++++ GIVEN INFORMATION ++++

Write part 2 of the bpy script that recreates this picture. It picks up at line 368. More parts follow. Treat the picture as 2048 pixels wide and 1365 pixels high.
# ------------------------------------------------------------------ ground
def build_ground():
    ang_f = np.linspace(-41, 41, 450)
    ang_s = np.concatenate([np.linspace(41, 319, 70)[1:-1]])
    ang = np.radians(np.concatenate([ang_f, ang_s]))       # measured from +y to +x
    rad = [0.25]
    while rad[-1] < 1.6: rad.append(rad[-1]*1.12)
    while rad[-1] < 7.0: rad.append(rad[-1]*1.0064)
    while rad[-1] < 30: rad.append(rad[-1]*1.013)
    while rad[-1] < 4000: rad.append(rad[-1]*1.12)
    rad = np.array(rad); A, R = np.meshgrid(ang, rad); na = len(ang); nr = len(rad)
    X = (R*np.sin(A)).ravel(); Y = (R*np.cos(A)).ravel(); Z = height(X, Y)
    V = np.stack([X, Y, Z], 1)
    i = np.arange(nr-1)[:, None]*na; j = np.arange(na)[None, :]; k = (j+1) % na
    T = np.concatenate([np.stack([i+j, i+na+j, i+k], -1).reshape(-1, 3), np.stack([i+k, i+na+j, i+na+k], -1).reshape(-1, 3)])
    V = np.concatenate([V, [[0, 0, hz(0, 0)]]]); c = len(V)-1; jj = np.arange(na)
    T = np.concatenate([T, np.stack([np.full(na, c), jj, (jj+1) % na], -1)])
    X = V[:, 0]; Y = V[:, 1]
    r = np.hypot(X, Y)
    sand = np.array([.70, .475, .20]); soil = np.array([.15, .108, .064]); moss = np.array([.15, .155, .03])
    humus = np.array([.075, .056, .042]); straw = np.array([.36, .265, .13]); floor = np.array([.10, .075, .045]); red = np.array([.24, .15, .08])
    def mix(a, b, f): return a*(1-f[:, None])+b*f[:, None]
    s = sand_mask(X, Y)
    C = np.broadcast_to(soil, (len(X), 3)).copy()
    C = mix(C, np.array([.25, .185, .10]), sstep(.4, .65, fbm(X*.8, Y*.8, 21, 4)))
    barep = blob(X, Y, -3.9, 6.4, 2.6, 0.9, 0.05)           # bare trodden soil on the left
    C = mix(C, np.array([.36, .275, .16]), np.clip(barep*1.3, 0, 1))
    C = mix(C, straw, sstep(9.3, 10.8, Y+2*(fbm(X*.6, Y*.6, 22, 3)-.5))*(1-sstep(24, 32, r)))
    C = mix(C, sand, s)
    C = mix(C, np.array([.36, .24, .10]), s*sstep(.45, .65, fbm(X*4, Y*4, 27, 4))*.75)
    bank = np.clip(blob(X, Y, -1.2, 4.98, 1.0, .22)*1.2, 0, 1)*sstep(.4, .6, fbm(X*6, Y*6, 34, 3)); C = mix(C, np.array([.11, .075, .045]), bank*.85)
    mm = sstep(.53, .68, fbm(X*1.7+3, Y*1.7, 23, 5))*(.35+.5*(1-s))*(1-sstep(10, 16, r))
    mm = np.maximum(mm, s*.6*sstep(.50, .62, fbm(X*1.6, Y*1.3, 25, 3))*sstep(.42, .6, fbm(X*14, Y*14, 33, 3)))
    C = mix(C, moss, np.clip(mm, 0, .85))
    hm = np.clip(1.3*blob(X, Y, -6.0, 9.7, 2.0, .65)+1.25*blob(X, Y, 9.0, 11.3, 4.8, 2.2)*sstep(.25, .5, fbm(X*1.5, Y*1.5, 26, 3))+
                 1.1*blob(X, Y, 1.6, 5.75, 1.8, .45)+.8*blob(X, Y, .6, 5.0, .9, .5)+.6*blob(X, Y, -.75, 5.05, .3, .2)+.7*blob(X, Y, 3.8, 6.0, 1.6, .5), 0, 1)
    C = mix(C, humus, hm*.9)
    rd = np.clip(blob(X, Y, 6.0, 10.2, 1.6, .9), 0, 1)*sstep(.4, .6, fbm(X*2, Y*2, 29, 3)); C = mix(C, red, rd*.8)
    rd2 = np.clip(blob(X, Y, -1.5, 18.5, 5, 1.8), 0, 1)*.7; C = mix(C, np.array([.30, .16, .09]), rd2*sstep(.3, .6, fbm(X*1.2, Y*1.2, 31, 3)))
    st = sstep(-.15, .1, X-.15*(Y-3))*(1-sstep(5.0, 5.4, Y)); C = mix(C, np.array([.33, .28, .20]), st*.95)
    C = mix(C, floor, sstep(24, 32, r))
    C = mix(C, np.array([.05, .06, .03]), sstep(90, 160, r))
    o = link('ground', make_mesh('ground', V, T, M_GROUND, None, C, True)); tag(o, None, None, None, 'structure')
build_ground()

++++

▸ **SHORT TASK**:
Give back the data above exactly as it appears.

▸ **RESULT**:
Write part 2 of the bpy script that recreates this picture. It picks up at line 368. More parts follow. Treat the picture as 2048 pixels wide and 1365 pixels high.
# ------------------------------------------------------------------ ground
def build_ground():
    ang_f = np.linspace(-41, 41, 450)
    ang_s = np.concatenate([np.linspace(41, 319, 70)[1:-1]])
    ang = np.radians(np.concatenate([ang_f, ang_s]))       # measured from +y to +x
    rad = [0.25]
    while rad[-1] < 1.6: rad.append(rad[-1]*1.12)
    while rad[-1] < 7.0: rad.append(rad[-1]*1.0064)
    while rad[-1] < 30: rad.append(rad[-1]*1.013)
    while rad[-1] < 4000: rad.append(rad[-1]*1.12)
    rad = np.array(rad); A, R = np.meshgrid(ang, rad); na = len(ang); nr = len(rad)
    X = (R*np.sin(A)).ravel(); Y = (R*np.cos(A)).ravel(); Z = height(X, Y)
    V = np.stack([X, Y, Z], 1)
    i = np.arange(nr-1)[:, None]*na; j = np.arange(na)[None, :]; k = (j+1) % na
    T = np.concatenate([np.stack([i+j, i+na+j, i+k], -1).reshape(-1, 3), np.stack([i+k, i+na+j, i+na+k], -1).reshape(-1, 3)])
    V = np.concatenate([V, [[0, 0, hz(0, 0)]]]); c = len(V)-1; jj = np.arange(na)
    T = np.concatenate([T, np.stack([np.full(na, c), jj, (jj+1) % na], -1)])
    X = V[:, 0]; Y = V[:, 1]
    r = np.hypot(X, Y)
    sand = np.array([.70, .475, .20]); soil = np.array([.15, .108, .064]); moss = np.array([.15, .155, .03])
    humus = np.array([.075, .056, .042]); straw = np.array([.36, .265, .13]); floor = np.array([.10, .075, .045]); red = np.array([.24, .15, .08])
    def mix(a, b, f): return a*(1-f[:, None])+b*f[:, None]
    s = sand_mask(X, Y)
    C = np.broadcast_to(soil, (len(X), 3)).copy()
    C = mix(C, np.array([.25, .185, .10]), sstep(.4, .65, fbm(X*.8, Y*.8, 21, 4)))
    barep = blob(X, Y, -3.9, 6.4, 2.6, 0.9, 0.05)           # bare trodden soil on the left
    C = mix(C, np.array([.36, .275, .16]), np.clip(barep*1.3, 0, 1))
    C = mix(C, straw, sstep(9.3, 10.8, Y+2*(fbm(X*.6, Y*.6, 22, 3)-.5))*(1-sstep(24, 32, r)))
    C = mix(C, sand, s)
    C = mix(C, np.array([.36, .24, .10]), s*sstep(.45, .65, fbm(X*4, Y*4, 27, 4))*.75)
    bank = np.clip(blob(X, Y, -1.2, 4.98, 1.0, .22)*1.2, 0, 1)*sstep(.4, .6, fbm(X*6, Y*6, 34, 3)); C = mix(C, np.array([.11, .075, .045]), bank*.85)
    mm = sstep(.53, .68, fbm(X*1.7+3, Y*1.7, 23, 5))*(.35+.5*(1-s))*(1-sstep(10, 16, r))
    mm = np.maximum(mm, s*.6*sstep(.50, .62, fbm(X*1.6, Y*1.3, 25, 3))*sstep(.42, .6, fbm(X*14, Y*14, 33, 3)))
    C = mix(C, moss, np.clip(mm, 0, .85))
    hm = np.clip(1.3*blob(X, Y, -6.0, 9.7, 2.0, .65)+1.25*blob(X, Y, 9.0, 11.3, 4.8, 2.2)*sstep(.25, .5, fbm(X*1.5, Y*1.5, 26, 3))+
                 1.1*blob(X, Y, 1.6, 5.75, 1.8, .45)+.8*blob(X, Y, .6, 5.0, .9, .5)+.6*blob(X, Y, -.75, 5.05, .3, .2)+.7*blob(X, Y, 3.8, 6.0, 1.6, .5), 0, 1)
    C = mix(C, humus, hm*.9)
    rd = np.clip(blob(X, Y, 6.0, 10.2, 1.6, .9), 0, 1)*sstep(.4, .6, fbm(X*2, Y*2, 29, 3)); C = mix(C, red, rd*.8)
    rd2 = np.clip(blob(X, Y, -1.5, 18.5, 5, 1.8), 0, 1)*.7; C = mix(C, np.array([.30, .16, .09]), rd2*sstep(.3, .6, fbm(X*1.2, Y*1.2, 31, 3)))
    st = sstep(-.15, .1, X-.15*(Y-3))*(1-sstep(5.0, 5.4, Y)); C = mix(C, np.array([.33, .28, .20]), st*.95)
    C = mix(C, floor, sstep(24, 32, r))
    C = mix(C, np.array([.05, .06, .03]), sstep(90, 160, r))
    o = link('ground', make_mesh('ground', V, T, M_GROUND, None, C, True)); tag(o, None, None, None, 'structure')
build_ground()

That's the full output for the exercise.